Any postwar plan has a long horizon as Ukrainian and Russian forces have been bogged down in fighting in the eastern Donbas region, which has become the top priority for military planners under President Vladimir Putin. Even as the Kremlin made gains in the past few weeks, Ukrainian President Volodymyr Zelenskiy has repeatedly vowed that he’ll never accept ceding territory. 

At a press conference in Kyiv on Friday, Zelenskiy referred to the Lugano plan as a “first draft,” since the scale of the effort will be “difficult.” 

The sums involved in any rebuilding also highlight Ukraine’s acute financial pain, as policy makers in Kyiv struggle to keep the budget running as revenue dries up and reliance on global donors increases. Ukrainian officials are exploring the possibility of debt restructuring as the country’s financing options reach their limit. 

A plan of such scale will also come under scrutiny of EU governments skeptical about adding debt. Emergency assistance for Kyiv has already been held up in EU institutions by disagreements between EU officials and Germany over details of the package. 

Commission President Ursula von der Leyen will attend the Lugano conference to present an EU-based platform for global donors, including Group of Seven partners, multilateral organizations, Switzerland and Norway, according to the people. The EU will aim to coordinate the global effort, with open channels for varying financial instruments used by the US and the World Bank. 

Von der Leyen’s team is working on a concept paper as the basis for discussions in the bloc before any proposal is finalized, the people said. After the summer, the Commission and Germany as the G-7 chair will convene a conference to move the plan forward. The Czech government, which holds the EU’s six-month rotating presidency, plans to organize a donor conference in November. 

Strings Attached

For the EU, any aid must also be linked to reforms.

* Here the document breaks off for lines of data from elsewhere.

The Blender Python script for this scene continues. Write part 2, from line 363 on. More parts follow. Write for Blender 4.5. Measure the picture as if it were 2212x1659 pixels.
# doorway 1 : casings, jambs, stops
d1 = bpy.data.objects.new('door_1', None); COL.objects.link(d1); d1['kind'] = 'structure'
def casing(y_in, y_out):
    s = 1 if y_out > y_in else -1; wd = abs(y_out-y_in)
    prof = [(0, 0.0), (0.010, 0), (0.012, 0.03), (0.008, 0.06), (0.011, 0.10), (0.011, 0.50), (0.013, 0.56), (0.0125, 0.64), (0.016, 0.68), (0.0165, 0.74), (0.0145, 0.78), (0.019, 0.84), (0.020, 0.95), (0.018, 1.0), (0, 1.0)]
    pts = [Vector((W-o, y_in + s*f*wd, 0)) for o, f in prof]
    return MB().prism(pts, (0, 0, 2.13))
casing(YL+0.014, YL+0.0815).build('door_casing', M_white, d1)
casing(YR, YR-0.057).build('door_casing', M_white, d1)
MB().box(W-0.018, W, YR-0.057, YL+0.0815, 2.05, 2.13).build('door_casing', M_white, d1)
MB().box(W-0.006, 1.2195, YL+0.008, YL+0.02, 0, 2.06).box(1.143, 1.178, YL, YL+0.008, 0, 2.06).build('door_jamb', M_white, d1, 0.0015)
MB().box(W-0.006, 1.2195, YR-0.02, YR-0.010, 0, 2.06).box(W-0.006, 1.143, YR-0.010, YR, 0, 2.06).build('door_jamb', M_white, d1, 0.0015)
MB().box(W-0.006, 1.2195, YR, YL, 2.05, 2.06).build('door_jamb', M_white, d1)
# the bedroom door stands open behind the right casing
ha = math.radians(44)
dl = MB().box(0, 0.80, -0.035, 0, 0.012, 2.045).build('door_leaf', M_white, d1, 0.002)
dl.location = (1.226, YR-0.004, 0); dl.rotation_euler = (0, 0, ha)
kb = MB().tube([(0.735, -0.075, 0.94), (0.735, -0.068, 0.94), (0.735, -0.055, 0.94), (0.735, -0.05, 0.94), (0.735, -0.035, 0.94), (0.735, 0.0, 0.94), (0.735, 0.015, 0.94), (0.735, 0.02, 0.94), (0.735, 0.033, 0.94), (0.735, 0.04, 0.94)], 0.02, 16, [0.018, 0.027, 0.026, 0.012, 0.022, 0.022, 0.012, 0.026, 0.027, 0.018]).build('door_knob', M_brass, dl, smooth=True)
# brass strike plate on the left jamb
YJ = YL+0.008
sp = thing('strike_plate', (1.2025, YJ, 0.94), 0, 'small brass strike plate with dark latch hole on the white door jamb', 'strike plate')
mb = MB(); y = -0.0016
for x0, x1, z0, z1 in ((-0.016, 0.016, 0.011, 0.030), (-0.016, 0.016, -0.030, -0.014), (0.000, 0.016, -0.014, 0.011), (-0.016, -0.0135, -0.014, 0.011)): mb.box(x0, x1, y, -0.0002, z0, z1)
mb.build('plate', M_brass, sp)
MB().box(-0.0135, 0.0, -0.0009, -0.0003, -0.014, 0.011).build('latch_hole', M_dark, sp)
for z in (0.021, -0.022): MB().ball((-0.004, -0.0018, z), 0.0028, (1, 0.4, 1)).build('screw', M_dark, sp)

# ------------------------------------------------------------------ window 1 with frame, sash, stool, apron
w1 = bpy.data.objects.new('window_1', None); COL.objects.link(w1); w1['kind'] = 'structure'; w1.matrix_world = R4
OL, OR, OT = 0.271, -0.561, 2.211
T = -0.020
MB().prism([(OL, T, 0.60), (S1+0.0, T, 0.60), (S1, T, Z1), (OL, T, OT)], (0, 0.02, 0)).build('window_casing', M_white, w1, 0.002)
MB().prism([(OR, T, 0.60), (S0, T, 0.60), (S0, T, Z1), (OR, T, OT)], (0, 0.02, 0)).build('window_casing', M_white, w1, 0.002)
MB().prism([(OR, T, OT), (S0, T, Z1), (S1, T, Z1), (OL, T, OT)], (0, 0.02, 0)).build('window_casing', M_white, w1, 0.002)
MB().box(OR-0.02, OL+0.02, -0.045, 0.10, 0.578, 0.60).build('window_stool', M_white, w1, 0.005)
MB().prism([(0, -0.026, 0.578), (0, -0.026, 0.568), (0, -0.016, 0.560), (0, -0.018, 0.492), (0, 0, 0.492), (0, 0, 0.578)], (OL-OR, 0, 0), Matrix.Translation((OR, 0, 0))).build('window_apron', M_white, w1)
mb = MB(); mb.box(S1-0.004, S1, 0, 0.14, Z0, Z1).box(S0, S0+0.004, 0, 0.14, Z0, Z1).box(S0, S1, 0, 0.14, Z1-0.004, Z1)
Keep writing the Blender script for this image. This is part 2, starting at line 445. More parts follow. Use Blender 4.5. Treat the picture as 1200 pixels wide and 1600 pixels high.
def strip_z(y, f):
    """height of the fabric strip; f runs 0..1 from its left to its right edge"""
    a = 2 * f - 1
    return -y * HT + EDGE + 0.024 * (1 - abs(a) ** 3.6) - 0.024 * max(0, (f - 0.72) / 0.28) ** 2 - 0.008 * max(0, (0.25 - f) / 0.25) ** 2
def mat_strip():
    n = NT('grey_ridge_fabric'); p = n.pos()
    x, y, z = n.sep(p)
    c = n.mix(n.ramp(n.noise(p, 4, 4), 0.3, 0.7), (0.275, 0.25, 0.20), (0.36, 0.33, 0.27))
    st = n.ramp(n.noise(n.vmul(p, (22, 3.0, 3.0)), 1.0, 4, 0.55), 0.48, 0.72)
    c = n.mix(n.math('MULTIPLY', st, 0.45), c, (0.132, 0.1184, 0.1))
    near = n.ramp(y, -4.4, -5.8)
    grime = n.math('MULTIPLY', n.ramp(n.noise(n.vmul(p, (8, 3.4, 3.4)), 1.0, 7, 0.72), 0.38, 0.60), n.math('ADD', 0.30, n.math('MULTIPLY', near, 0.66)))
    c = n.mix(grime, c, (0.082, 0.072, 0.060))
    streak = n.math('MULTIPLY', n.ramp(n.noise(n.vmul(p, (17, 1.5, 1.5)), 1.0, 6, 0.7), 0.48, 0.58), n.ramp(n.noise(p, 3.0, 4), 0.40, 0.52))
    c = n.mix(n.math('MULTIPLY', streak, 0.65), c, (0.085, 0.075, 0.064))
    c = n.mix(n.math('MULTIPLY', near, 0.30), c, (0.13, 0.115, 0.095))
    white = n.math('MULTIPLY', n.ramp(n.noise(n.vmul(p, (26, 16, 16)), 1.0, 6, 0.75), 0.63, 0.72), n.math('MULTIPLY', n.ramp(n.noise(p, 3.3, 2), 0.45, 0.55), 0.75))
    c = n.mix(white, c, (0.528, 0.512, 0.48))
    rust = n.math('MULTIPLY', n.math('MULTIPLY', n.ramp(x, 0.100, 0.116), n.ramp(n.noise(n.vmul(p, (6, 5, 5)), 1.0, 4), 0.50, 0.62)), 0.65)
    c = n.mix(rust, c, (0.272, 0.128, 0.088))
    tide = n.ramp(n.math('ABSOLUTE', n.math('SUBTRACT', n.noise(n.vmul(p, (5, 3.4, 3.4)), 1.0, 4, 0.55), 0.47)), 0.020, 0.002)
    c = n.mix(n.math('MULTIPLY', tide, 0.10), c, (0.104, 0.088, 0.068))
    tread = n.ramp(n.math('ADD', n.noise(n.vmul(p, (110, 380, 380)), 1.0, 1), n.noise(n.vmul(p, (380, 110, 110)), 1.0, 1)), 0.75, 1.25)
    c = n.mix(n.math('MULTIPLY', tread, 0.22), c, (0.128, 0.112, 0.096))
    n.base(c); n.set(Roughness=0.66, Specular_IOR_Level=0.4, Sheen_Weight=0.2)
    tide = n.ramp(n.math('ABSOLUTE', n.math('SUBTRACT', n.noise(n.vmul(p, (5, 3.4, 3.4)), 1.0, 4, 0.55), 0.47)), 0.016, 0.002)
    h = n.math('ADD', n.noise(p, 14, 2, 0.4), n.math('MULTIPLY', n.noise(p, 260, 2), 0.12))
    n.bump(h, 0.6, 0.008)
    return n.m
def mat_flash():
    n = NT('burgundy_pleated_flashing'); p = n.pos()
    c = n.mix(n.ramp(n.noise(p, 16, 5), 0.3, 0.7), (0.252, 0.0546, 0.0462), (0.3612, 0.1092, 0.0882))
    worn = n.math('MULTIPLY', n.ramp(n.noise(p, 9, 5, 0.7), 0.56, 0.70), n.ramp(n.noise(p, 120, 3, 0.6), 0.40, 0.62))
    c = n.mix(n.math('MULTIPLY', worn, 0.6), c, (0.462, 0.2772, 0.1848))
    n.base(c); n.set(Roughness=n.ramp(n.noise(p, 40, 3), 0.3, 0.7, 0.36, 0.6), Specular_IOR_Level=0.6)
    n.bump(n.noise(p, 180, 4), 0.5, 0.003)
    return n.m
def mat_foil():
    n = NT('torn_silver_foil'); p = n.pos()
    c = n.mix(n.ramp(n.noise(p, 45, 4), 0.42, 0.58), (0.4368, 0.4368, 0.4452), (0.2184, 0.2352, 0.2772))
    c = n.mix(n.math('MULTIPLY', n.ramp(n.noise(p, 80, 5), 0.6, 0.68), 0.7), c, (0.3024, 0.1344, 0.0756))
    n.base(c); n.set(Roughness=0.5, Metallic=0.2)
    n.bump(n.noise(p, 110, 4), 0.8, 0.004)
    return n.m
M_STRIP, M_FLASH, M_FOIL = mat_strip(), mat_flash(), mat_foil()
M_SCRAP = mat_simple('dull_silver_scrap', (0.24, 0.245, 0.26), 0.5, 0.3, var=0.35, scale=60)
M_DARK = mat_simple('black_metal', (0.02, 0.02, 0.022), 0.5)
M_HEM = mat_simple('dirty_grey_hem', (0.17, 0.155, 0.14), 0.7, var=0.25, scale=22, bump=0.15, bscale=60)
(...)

Ukraine’s EU candidacy status came with a road map to fight corruption, break control of oligarchs over the economy and make rules to select judges. Ukraine ranks 122nd out of 180 countries on Transparency International’s Corruption Perceptions Index. 

Von der Leyen told the Ukrainian parliament on Friday that the country needs to select “the right people” for its anti-corruption bodies as soon as possible, implement anti-oligarch legislation and move forward a new media law. 

“No one expects Ukraine to fill in all posts in your new institutions while so many of your best and brightest are fighting on the front,” von der Leyen told the Ukrainian lawmakers. “But Ukraine’s democracy must be kept on the right track.”